High School Why Jupiter, Saturn and the Sun have a distinctive and sharp boundary?

[russ_watters]

I don't think the gradient is significant over 100km (maybe I'm misunderstanding what you're saying).

"Gradient" means "how fast it gets thicker". The atmosphere goes from "space" to thick and opaque in 200 miles.

Also, note that the 2.5 pixels thick I calculated is an upper bound. You can't see the atmosphere at 200 miles from Jupiter's clouds - it's too thin.

 

[Keith_McClary]

how fast it gets thicker

(How fast it gets thicker)/thickness is proportional to g. This is the inverse of the scale height I mentioned.

 

[russ_watters]

(How fast it gets thicker)/thickness is proportional to g. This is the inverse of the scale height I mentioned.

Sorry, I didn't see your post on scale height and now reading it, I think it's good information, and not incompatible with what I said: I gave the end points, and scale height tells us the shape of the curve. So I don't understand What your concern is. Could you try rewording/asking again?

 

[Dragrath]

Ok, so no one bit on this, so I'll just have to give the answer: All the weather on Jupiter is in a region 31miles thick. Above that is a region 200 miles thick where the atmosphere thins out to almost nothing. So its atmosphere is only a few times thicker than Earth's (higher gravity = steeper gradient). Jupiter is 86,881 miles in diameter. So if you view a 1080p high def photo of it, where it fills the height of the screen, the entirety of that layer top will only be 2.5 pixels thick.

Technically it depends on how one defines an atmosphere for giant planets and stars that lack a well defined solid surface. Untill recently due to the lack of data the definition for where the atmosphere begins/ends was entirely arbitrary.

Now however the Juno mission has finally given us solid data on this via the Juno missions results from the key science mission dedicated to using Jupiter's gravitational field to parse out its internal structure and dynamics. Juno studies Jupiter's gravity field by decomposing it into a set of spherical harmonic series of gravity harmonics within Jupiter and using the resulting data to match model ensembles in order to narrow down and determine the required sructure. Key to this is the nonzero odd harmonics which indicate the extent of gravitational asymmetry resulting from internal flow dynamics within the planet. These gravity harmonnics are measured by using Juno as a test mass between the Earth Jupiter and measuring the delay signal transmission time between the probe and Earth respectively. From these gravity field results we now can reliably say that the weather layer of Jupiter extends down to at least around 3000 kilometers.

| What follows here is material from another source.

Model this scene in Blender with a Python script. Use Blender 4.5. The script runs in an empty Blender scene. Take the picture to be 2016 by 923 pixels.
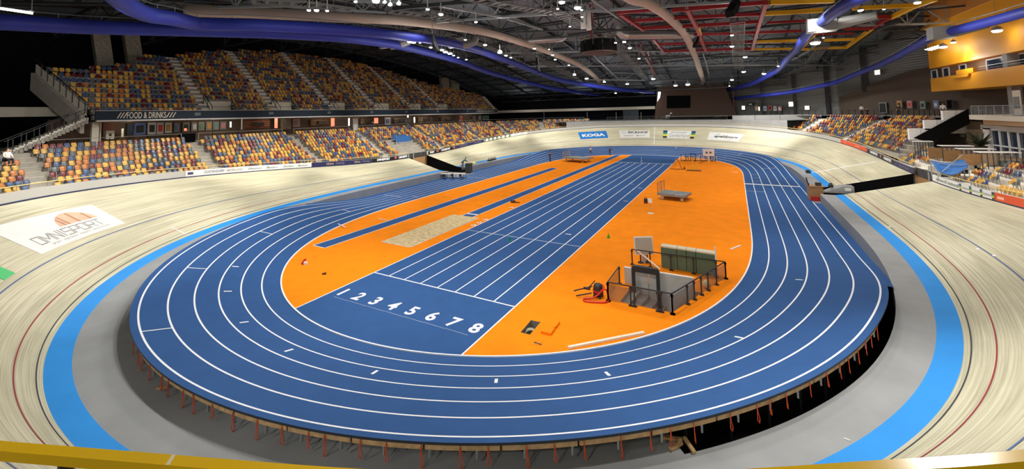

Furthermore while lacking the same precision as Juno's harmonic measurements the results from the Cassini mission's grande finale attempted the same technique and found that the Weather Layer on Saturn is probably three times deeper i.e. around 9000 kilometers deep. The difference in the Weather layer depths seems to be driven by coulomb drag induced by the extreme pressures within the planet that counteracting the differential rotation of the planet and leading to the fluids below acting as a rigid body.
For further reference read the feature article on Juno from Nature(2017)

It is important to note that inside gas giants quantum degenerate effects become increasingly important as more and more of the body becomes dominated by electron degeneracy pressure. This is why there is little size difference between gas giant planets and brown dwarf stars as the addition of more matter is counteracted by the degenerate compression of matter.

As for the question here since it seems to mostly be answered the only thing that comes to mind as add to this is the limb darkening effect within the Sun

 

[sophiecentaur]

I have a feeling that the apparent outer layer of Saturn's atmosphere is due to clouds (as it is for Earth). Clouds have a fairly well defined upper limit and this is probably what we see. This link tells us that the clouds start about 100km below the tropopause. What happens above this layer will be invisible. So it's not the gases but the clouds that we see. The exponential decrease in density isn't what counts - it the thermal environment.